Klarer Gewinner ist die Türkei. Erdogans Unterstützung der Rebellen hat sich am Ende doch noch ausgezahlt. Der Einfluss der Türkei auf das neue Syrien dürfte erheblich sein. Inwieweit jetzt der Konflikt mit den syrischen Kurden eskaliert, die ein Autonomiegebiet im Norden Syriens aufgebaut haben, wird zu sehen sein. Hier kommen die Amerikaner ins Spiel. Sie beschützen nicht nur die Kurden, sondern haben auch grosse Sorge, dass Tausende radikalislamische IS-Kämpfer, die dort gefangen gehalten werden, freikommen könnten.

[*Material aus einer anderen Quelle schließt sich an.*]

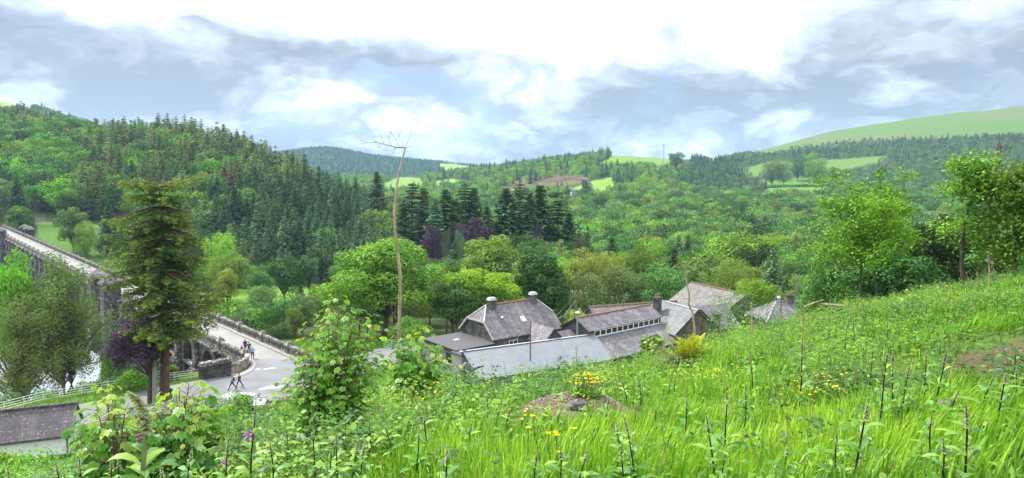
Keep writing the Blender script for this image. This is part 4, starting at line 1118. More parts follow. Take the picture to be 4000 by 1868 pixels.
# --- telecom mast on the skyline
p = aty(2592, 610, 1500); zb_ = Hs(p.x, p.y); o = empty('telecom_mast', (p.x, p.y, zb_), 0, 'grey lattice mast standing on the skyline field', 'mast')
b = MB(); hh = 26 + max(0, p.z + 2 - zb_ - 3)
for sx in (-1, 1):
    for sy in (-1, 1): b.tube([(sx * 1.3, sy * 1.3, 0), (sx * .9, sy * .9, hh)], .16, 4)
for i in range(9):
    z = hh * i / 9; z2_ = hh * (i + 1) / 9
    for sx in (-1, 1): b.tube([(sx * 1.2, -1.1, z), (-sx * 1.1, -1.1, z2_)], .09, 4); b.tube([(sx * 1.15, -1.2, z), (sx * 1.15, 1.2, z2_)], .09, 4)
b.build('lattice', M['steel'], o)
b = MB()
for r in range(3):
    for zz in (hh - 2, hh): b.box((1.5 * math.cos(r * 2.1), 1.5 * math.sin(r * 2.1), zz), (.6, .6, 1.9))
b.build('antenna', M['steel'], o)
# --- rock face behind the far end of the dam
rnd = random.Random(8)
for k_, (u0, u1, v0, v1, y, lab) in enumerate(((-80, 150, 826, 880, 398, 'grey quarried rock face with a small dark opening beyond the far end of the dam'), (120, 215, 840, 880, 396, 'craggy grey rock face under trees right of the dam end tree'))):
    b = MB(); nx, nz = 26, 7; grid = []
    for i_ in range(nx + 1):
        for j_ in range(nz + 1):
            p = aty(u0 + (u1 - u0) * i_ / nx, v1 + (v0 - v1) * j_ / nz, y + j_ * .8 + rnd.uniform(-1.6, 1.6)); grid.append(p)
    for i_ in range(nx):
        for j_ in range(nz):
            a = i_ * (nz + 1) + j_; b.poly([grid[a], grid[a + nz + 1], grid[a + nz + 2], grid[a + 1]])
    for i_ in range(nx): 
        a = i_ * (nz + 1) + nz; q1, q2 = grid[a] + Vector((0, 18, 1)), grid[a + nz + 1] + Vector((0, 18, 1)); b.poly([grid[a], grid[a + nz + 1], q2, q1])
    tag(b.build('rock_face', M['rock']), lab, 'rock face')

# ------------------------------------------------------------------ poles and wires
def pole(name, u, vt, y, zb_, label, r=.12, arm=False, lean=0):
    t = aty(u, vt, y); o = empty(name, (t.x, t.y, zb_), 0, label, 'pole')
    MB().tube([(0, 0, -.5), (lean, 0, t.z - zb_)], [r, r * .75], 7).build('shaft', M['woodpole'], o)
    if arm:
        a = MB().box((0, 0, t.z - zb_ - .35), (1.5, .1, .12)).build('crossarm', M['woodpole'], o)
        for x in (-.6, 0, .6): MB().tube([(x, 0, t.z - zb_ - .3), (x, 0, t.z - zb_ - .05)], .05, 5).build('insulator', M['white'], a)
    return t
pA = pole('utility_pole', 2252, 1134, 99, 0, 'brown wooden utility pole behind the white-capped flue, carrying most of the wires', .13, True)
pB = pole('utility_pole', 2228, 1119, 112, 0, 'slim dark pole just left of the wire-carrying pole', .10)
pC = pole('short_pole', 2241, 1180, 97.2, 0, 'short leaning wooden pole beside the flue', .10, lean=.2)
pD = pole('short_pole', 2072, 1253, 86.5, 0, 'lone thin wooden post rising in front of the porch roof', .10)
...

Für Israel ist die Entwicklung grundsätzlich positiv. Iran ist geschwächt, seine Verbindung zur Hizbullah erheblich erschwert. Israel hat sich als führende Militärmacht der Region behauptet. Doch Israel hatte sich auch mit dem Assad-Regime arrangiert. Seinen Sicherheitsinteressen tat es durch regelmässige Militärschläge auf iranische Aktivitäten in Syrien Genüge. Die Lage schien stabil. Jetzt besteht in Israel die Sorge, dass in Syrien ein radikal-islamistisches Regime an die Macht kommt. Um die Gefahr, dass sich Syrien in Zukunft militärisch gegen Israel wendet, zu verringern, hat Israel mit massiven Luftangriffen in den letzten Tagen die Angriffsfähigkeit Syriens erheblich verringert. Und es hat die strategisch wichtige Pufferzone zwischen den beiden Ländern auf den Golanhöhen besetzt.

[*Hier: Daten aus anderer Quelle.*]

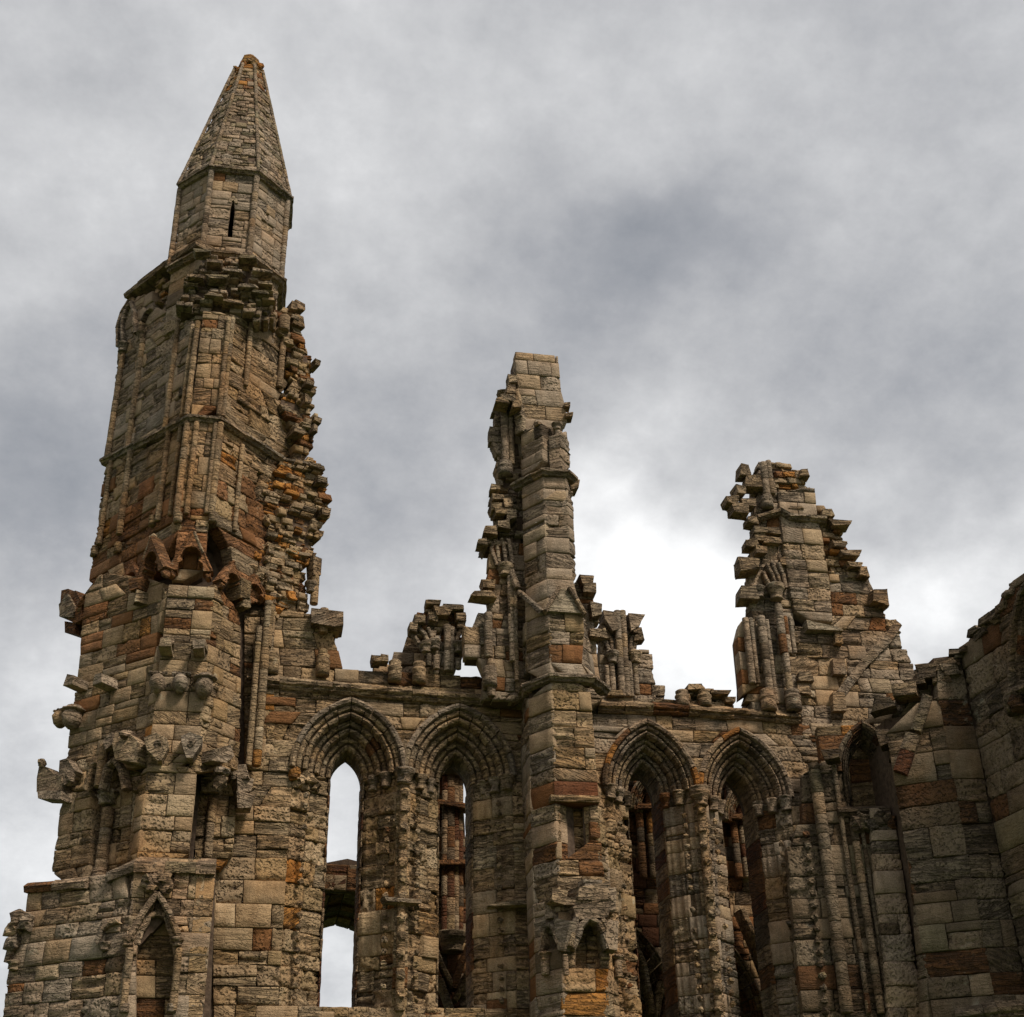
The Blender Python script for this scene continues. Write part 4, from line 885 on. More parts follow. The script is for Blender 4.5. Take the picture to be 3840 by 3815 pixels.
# string course at the foot of the clerestory
sweep(T, 'string_course', [at(WP, p) for p in ((925, 2552), (1450, 2600), (1955, 2642))], STR2, nz=.05, pal=PAL_TOWER+[(BRN, 18), (OLD, 10)], piece=(.4, .9))
sweep(T, 'string_course', [at(WP, p) for p in ((2240, 2650), (2620, 2668), (2995, 2698))], STR2, nz=.045, pal=PAL_TOWER+[(BRN, 8)], piece=(.4, .9))
# clerestory wall left standing above the string, with shaft bases
CW = WP.off(-.12)
band = ZE(-150, 625, -150, 150, 40, 180, 200, 165, 285, 170, 470, 180, 500, 205, 495, 290, 425, 305, 415, 345, 485, 390, 495, 505, 700, 515, 850, 545, 1040, 545, 1300, 560, 1660, 590, 1660, 745, 900, 690, 300, 640)
facet(T, CW, [band], PAL_WARM+[(BRN, 8), (GR, 20)], rag=(0, .05), kinds=(3, 5, 2), core=.8)
for x0_, y0_, x1_, y1_ in ((15, 490, 30, 60), (365, 490, 372, 430), (372, 320, 375, 160), (1455, 480, 1440, 200), (1480, 585, 1460, 500), (840, 535, 840, 520)):
    q = ZE(x0_, y0_, x1_, y1_); pshaft(T, CW, q[0], q[1], .11, .12, pal=PAL_TOWER)
for x, y in ((365, 600), (840, 640), (1000, 650), (1460, 690), (30, 590)):
    P = at(CW, ZE(x, y)[0], .1); base_(T, P, .16, .55, PAL_WARM)
prism(T, 'broken_stone', CW, CW.uv(ZE(290, 175, 500, 200, 500, 290, 440, 300, 290, 270)), -.4, .3, pick(PAL_GREY), .9, .04)
T.finish()

# ------------------------------------------------------------------ remains of the clerestory arcade standing on the wall
T = Thing('springer_stump', 'ragged arch springer stump on the wall top left of the tall pinnacle', 'ruin', at(CW, (1650, 2540)), 'clerestory arcade stumps')
SB = WP.off(-.9)
facet(T, SB, [ZE(700, 560, 700, 495, 750, 475, 850, 475, 850, 420, 905, 400, 930, 380, 935, 330, 1010, 330, 1040, 560)], PAL_GREY, rag=(.06, 0), wid=(.3, .6), core=.5)
rubble(T, CW, ZE(950, 260, 1000, 190, 1050, 120, 1125, 115, 1290, 150, 1290, 200, 1300, 330, 1180, 260, 1100, 330, 1010, 330), pal=PAL_GREY+[(BRN, 12)], jit=.12, core=.6, row=(.12, .2))
facet(T, CW, [ZE(1030, 330, 1290, 330, 1285, 470, 1260, 490, 1290, 570, 1040, 570)], PAL_GREY+[(BRN, 20)], rag=(.05, .05), wid=(.15, .3), core=.6)
for x0_, y0_, x1_, y1_, r_ in ((1060, 540, 1065, 460, .07), (1110, 560, 1115, 470, .08), (1180, 570, 1190, 270, .09), (1215, 570, 1215, 280, .06), (1250, 560, 1265, 490, .07)):
    q = ZE(x0_, y0_, x1_, y1_); pshaft(T, CW, q[0], q[1], r_, .14, pal=PAL_GREY)
for x, y in ((1045, 450), (1100, 430), (1260, 450)): cap_(T, at(CW, ZE(x, y)[0], .14), .11, .26, PAL_GREY, .04)
for pts in ((945, 300, 1000, 380, 1050, 460), (970, 250, 1040, 330, 1085, 420), (1060, 280, 1085, 340, 1100, 400), (1240, 400, 1255, 340, 1280, 290)): bar(T, 'arch_springer', CW, ZE(*pts), .1, .12, n=.0)
for x, y, s_ in ((1090, 130, (.45, .5, .16)), (1220, 160, (.7, .5, .18)), (1150, 190, (.5, .5, .3)), (1000, 240, (.35, .5, .3)), (1270, 220, (.3, .4, .3)), (1090, 220, (.3, .4, .3)), (960, 290, (.25, .5, .35)), (720, 500, (.3, .5, .2)), (770, 490, (.25, .4, .25)), (1280, 270, (.25, .3, .2))):
    lump(T, 'broken_stone', at(CW, ZE(x, y)[0], .1), s_, CW, pick([(G_, 4), (GR, 3), (TAN, 1)]), .75, .25)
T.finish()
T = Thing('springer_stump', 'fan shaped arch springer stump just right of the tall pinnacle', 'ruin', at(CW, (2320, 2620)), 'clerestory arcade stumps')
facet(T, CW, [ZG(905, 1890, 885, 1700, 900, 1560, 880, 1530, 905, 1440, 980, 1450, 1110, 1465, 1080, 1530, 1095, 1590, 1060, 1680, 1085, 1890)], PAL_GREY, rag=(.04, .05), wid=(.18, .4), core=.6)
for x0_, y0_, x1_, y1_, r_ in ((945, 1860, 950, 1710, .08), (985, 1880, 985, 1440, .09), (1015, 1880, 1010, 1440, .09), (1040, 1880, 1040, 1700, .07), (1070, 1870, 1070, 1710, .07), (920, 1860, 925, 1720, .06)):
    q = ZG(x0_, y0_, x1_, y1_); pshaft(T, CW, q[0], q[1], r_, .14, pal=PAL_GREY)
for x, y in ((950, 1710), (1065, 1710)): cap_(T, at(CW, ZG(x, y)[0], .14), .13, .3, PAL_GREY, .04)
for pts in ((950, 1680, 920, 1600, 895, 1550), (960, 1680, 950, 1600, 920, 1530), (1060, 1680, 1070, 1600, 1085, 1540), (1050, 1680, 1050, 1580, 1090, 1490)): bar(T, 'arch_springer', CW, ZG(*pts), .1, .1)
prism(T, 'broken_stone', CW, CW.uv(ZG(895, 1445, 960, 1455, 980, 1540, 945, 1550, 905, 1490)), -.3, .25, pick(PAL_GREY), .7); prism(T, 'broken_stone', CW, CW.uv(ZG(1025, 1460, 1112, 1468, 1075, 1530, 1040, 1550)), -.3, .25, pick(PAL_GREY), .7)
for x, y, s_ in ((895, 1560, (.3, .4, .35)), (1085, 1580, (.3, .4, .2)), (1075, 1545, (.3, .4, .25)), (960, 1870, (.5, .5, .2))): lump(T, 'broken_stone', at(CW, ZG(x, y)[0], .1), s_, CW, pick([(G_, 4), (GR, 3), (TAN, 1)]), .7, .25)
T.finish()
T = Thing('stepped_stump', 'low stepped stump of plain blocks right of the fan shaped springer', 'ruin', at(CW, (2450, 2620)), 'clerestory arcade stumps')
facet(T, SB, [ZG(1080, 1895, 1080, 1622, 1150, 1625, 1155, 1660, 1195, 1665, 1165, 1720, 1165, 1770, 1225, 1775, 1225, 1890)], PAL_GREY+[(BRN, 15)], wid=(.35, .6), courses=None, rag=(0, .04), core=.7)
T.finish()
T = Thing('rubble_heap', 'low heap of broken rubble on the wall top between the two right ruins', 'rubble', at(CW, (2600, 2640)))
rubble(T, CW, ZI(915, 235, 990, 190, 1040, 160, 1060, 115, 1190, 125, 1260, 150, 1300, 175, 1310, 225, 1250, 240), pal=PAL_GREY, jit=.15, core=.6, row=(.1, .16))
for x, y, s_ in ((1090, 130, (.5, .5, .2)), (1230, 160, (.6, .5, .14)), (1285, 195, (.35, .4, .2)), (1040, 180, (.3, .4, .25))): lump(T, 'broken_stone', at(CW, ZI(x, y)[0], .1), s_, CW, pick([(G_, 4), (GR, 3), (TAN, 1)]), .7, .3)
for x in (1030, 1150): base_(T, at(CW, ZI(x, 230)[0], .12), .17, .42)
T.finish()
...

Wo sich die Trump-Regierung genau positioniert, ist noch nicht klar abzusehen. Die USA bleiben die außenstehende Macht mit dem grössten Potenzial, die Geschicke der Region zu steuern. Doch zugleich sind sie seit dem Misserfolg im Irak ein vorsichtig und würden sich lieber früher als später aus der Region verabschieden. Ob es unter Trump zu einer kraftvollen amerikanischen Nahostpolitik kommt, die zu Investitionen in die regionale Sicherheit bereit ist, erscheint zweifelhaft. Wahrscheinlich ist, dass das Dreier-Abkommen mit Saudi-Arabien und Israel weiter verhandelt wird. Wahrscheinlich ist auch, dass Trump irgendwie versuchen wird, mit Iran ins Geschäft zu kommen. Für Syrien könnte gelten, was Trump in Grossbuchstaben Ende letzten Jahres in den sozialen Netzwerken verkündet hat: Amerika solle sich nicht einmischen.